Scan the material below for lines with the word "script" and report how many there are, with nothing added.

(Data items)
------------------------

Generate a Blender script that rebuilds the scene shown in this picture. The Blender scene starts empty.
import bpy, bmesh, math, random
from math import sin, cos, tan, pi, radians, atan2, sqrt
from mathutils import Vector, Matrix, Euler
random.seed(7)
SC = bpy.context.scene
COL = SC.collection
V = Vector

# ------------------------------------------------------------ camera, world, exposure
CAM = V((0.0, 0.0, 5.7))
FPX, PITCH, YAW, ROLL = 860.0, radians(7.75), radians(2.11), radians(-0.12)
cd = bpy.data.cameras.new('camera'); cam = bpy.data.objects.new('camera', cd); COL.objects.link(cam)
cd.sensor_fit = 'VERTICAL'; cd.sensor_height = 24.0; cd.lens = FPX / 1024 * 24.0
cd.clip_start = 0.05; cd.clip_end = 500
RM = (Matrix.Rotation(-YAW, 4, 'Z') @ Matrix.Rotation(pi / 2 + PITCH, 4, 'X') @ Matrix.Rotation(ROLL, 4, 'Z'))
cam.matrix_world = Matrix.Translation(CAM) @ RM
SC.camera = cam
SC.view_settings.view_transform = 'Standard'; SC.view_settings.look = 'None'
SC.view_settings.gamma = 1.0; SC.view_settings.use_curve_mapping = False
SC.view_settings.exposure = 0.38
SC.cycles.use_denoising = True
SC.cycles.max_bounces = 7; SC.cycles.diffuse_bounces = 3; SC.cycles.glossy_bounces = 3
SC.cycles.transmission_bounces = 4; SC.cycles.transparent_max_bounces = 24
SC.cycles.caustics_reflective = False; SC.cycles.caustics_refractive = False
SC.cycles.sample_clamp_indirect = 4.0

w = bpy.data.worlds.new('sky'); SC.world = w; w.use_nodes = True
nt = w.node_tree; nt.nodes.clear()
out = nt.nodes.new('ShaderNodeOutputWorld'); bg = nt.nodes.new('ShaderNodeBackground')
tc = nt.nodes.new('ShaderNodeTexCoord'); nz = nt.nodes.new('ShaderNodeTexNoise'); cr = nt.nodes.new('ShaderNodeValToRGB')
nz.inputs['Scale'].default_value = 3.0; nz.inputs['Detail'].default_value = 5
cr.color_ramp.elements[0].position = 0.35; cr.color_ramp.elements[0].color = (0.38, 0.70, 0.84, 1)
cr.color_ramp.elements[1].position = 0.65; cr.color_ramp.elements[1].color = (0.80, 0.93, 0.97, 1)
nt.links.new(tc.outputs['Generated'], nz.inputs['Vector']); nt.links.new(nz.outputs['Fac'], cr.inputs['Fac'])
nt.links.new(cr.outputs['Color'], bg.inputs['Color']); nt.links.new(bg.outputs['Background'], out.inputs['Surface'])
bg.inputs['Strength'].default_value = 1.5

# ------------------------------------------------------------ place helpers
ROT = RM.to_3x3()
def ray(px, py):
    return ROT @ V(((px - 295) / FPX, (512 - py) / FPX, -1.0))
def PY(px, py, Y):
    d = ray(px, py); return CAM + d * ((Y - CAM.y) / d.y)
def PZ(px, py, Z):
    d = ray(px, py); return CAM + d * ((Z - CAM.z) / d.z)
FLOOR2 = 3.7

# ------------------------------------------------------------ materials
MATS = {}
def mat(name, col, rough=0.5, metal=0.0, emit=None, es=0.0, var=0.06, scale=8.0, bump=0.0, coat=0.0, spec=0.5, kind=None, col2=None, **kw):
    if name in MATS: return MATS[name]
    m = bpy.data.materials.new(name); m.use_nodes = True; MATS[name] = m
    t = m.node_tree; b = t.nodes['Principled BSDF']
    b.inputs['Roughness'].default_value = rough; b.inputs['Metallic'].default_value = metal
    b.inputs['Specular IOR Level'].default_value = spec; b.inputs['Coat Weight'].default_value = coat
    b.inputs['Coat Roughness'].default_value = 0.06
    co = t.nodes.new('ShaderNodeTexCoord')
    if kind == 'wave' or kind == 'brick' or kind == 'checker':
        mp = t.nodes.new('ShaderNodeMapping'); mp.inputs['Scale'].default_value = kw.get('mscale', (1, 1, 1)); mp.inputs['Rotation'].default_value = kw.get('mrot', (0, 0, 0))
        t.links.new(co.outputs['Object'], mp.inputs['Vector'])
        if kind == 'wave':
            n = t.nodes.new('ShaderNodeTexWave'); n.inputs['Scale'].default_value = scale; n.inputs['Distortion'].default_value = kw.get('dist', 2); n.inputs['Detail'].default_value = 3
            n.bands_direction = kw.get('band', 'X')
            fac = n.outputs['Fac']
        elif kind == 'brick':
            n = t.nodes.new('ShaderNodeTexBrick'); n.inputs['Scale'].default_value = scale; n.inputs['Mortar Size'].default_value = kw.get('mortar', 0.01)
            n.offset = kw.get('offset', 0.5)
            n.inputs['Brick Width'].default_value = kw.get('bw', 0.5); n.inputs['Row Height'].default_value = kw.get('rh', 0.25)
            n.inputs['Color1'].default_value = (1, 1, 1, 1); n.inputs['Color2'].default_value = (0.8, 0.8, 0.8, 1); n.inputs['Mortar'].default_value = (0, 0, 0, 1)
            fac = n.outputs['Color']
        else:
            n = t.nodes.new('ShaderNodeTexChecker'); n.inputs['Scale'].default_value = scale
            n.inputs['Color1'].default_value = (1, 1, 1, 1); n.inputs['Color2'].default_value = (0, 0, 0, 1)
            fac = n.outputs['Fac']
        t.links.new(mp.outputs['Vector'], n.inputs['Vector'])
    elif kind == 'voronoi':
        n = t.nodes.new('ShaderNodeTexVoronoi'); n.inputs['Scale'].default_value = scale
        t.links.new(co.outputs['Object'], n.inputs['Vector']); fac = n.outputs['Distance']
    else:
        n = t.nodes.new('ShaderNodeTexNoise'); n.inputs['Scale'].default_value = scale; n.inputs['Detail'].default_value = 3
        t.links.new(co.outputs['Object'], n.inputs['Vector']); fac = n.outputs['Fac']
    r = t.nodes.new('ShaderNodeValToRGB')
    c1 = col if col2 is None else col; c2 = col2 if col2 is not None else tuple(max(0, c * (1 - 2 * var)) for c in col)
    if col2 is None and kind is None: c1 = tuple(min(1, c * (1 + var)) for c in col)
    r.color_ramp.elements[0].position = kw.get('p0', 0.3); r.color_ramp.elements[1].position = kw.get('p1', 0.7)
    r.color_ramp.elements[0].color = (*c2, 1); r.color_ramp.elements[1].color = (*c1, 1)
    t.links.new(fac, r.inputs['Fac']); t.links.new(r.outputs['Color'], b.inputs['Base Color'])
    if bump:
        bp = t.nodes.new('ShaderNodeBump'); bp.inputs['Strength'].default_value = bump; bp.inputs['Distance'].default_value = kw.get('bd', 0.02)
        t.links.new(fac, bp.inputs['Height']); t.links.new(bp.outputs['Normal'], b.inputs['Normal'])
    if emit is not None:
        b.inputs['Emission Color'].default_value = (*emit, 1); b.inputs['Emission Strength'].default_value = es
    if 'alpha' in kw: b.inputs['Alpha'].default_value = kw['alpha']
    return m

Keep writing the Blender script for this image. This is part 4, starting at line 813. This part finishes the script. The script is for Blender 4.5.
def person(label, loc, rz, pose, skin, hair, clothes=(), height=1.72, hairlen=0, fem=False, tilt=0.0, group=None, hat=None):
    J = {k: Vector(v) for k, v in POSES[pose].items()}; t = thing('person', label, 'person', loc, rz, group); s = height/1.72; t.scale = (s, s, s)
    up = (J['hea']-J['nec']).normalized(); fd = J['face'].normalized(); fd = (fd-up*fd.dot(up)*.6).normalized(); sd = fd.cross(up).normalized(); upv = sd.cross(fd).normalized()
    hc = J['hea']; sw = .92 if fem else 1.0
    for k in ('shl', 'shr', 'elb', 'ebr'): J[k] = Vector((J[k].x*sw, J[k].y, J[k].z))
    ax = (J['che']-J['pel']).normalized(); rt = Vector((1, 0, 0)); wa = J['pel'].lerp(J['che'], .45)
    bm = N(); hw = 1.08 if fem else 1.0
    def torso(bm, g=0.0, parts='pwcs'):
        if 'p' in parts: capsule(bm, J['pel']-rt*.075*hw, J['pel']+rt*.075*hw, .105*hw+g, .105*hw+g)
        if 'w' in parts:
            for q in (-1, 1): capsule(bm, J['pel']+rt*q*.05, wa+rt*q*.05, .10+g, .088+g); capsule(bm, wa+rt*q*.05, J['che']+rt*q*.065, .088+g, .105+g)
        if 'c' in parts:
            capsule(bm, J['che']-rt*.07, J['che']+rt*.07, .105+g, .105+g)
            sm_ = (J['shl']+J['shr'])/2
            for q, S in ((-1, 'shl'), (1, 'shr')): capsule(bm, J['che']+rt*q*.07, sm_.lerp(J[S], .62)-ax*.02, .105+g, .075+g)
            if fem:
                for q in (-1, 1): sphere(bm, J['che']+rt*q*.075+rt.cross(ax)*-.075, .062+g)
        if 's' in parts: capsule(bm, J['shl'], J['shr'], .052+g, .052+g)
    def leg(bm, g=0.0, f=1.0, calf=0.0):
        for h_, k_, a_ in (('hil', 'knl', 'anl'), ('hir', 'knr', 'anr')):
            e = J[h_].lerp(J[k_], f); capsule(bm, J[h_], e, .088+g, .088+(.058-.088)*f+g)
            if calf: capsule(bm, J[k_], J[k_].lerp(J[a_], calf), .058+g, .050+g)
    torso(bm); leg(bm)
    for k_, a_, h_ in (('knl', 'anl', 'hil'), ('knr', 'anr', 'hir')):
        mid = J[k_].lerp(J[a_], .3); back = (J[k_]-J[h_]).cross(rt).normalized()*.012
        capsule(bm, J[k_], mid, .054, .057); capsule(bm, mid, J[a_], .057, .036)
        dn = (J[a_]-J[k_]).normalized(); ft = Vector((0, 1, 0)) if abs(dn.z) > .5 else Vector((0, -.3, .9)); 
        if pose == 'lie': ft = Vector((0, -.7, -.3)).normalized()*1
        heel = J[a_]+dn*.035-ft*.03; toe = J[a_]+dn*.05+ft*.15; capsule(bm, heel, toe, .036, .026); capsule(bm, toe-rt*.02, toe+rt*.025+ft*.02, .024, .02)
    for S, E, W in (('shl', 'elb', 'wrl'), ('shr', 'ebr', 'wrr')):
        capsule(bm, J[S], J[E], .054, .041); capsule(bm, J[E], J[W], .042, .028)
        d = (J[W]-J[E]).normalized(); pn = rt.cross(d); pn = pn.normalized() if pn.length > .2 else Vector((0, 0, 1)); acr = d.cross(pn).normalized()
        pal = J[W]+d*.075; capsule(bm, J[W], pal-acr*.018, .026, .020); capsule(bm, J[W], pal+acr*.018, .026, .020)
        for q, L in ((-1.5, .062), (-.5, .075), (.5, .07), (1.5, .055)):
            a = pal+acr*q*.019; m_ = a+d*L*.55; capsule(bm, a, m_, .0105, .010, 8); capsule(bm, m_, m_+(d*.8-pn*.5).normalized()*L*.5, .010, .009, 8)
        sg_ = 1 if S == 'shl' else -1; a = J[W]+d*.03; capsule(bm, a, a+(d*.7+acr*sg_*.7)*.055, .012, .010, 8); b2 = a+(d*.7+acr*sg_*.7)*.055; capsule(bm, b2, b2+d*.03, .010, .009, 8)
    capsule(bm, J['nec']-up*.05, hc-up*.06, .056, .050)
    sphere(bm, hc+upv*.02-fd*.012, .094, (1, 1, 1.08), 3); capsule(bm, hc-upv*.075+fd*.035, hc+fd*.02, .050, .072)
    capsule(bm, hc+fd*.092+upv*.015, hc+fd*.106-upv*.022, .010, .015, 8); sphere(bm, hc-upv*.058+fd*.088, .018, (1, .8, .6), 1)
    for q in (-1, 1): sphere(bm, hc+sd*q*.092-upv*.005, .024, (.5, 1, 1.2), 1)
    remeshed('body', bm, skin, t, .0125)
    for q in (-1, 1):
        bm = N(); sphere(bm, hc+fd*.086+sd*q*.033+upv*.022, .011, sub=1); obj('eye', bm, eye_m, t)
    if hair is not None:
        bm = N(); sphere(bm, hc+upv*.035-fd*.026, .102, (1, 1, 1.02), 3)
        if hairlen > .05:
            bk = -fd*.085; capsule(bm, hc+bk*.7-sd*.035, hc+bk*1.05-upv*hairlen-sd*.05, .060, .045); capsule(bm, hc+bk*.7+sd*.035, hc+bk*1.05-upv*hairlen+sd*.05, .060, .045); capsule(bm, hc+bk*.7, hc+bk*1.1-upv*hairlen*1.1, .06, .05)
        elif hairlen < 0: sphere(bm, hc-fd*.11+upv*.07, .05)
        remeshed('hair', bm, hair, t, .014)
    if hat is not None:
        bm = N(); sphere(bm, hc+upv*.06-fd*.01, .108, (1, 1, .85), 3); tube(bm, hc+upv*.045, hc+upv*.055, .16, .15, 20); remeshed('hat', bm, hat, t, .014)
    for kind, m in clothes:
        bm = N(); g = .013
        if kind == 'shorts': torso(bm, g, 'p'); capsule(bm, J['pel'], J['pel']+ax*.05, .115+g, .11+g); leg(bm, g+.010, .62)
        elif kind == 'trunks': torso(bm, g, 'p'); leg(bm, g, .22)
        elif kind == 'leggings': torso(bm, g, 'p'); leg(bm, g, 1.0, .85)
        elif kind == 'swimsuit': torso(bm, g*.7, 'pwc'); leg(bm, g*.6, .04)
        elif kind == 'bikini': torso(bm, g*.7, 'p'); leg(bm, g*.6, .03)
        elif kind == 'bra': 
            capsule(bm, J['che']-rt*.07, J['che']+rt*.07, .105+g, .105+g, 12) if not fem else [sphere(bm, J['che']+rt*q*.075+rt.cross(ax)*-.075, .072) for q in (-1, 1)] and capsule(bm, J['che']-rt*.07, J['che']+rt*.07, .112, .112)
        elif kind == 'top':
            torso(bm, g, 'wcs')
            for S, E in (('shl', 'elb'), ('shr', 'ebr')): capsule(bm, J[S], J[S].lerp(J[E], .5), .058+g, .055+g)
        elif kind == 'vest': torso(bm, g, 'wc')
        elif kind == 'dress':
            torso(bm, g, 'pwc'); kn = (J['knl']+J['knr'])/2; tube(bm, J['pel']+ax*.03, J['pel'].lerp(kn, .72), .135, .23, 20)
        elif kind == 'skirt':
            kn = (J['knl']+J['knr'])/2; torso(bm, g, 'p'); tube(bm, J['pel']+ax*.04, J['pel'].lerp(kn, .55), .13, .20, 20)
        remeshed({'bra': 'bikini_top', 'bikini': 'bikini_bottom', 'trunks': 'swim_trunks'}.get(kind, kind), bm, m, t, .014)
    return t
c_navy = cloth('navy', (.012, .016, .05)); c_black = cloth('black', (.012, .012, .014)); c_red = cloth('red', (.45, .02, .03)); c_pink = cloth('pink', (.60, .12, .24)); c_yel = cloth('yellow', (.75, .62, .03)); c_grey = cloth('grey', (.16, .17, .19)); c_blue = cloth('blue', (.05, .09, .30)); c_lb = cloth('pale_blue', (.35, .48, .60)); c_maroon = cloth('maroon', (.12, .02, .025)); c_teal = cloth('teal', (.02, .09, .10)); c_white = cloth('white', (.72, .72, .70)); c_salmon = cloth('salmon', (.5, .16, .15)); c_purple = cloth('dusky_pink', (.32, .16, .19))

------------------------

Expected answer:
2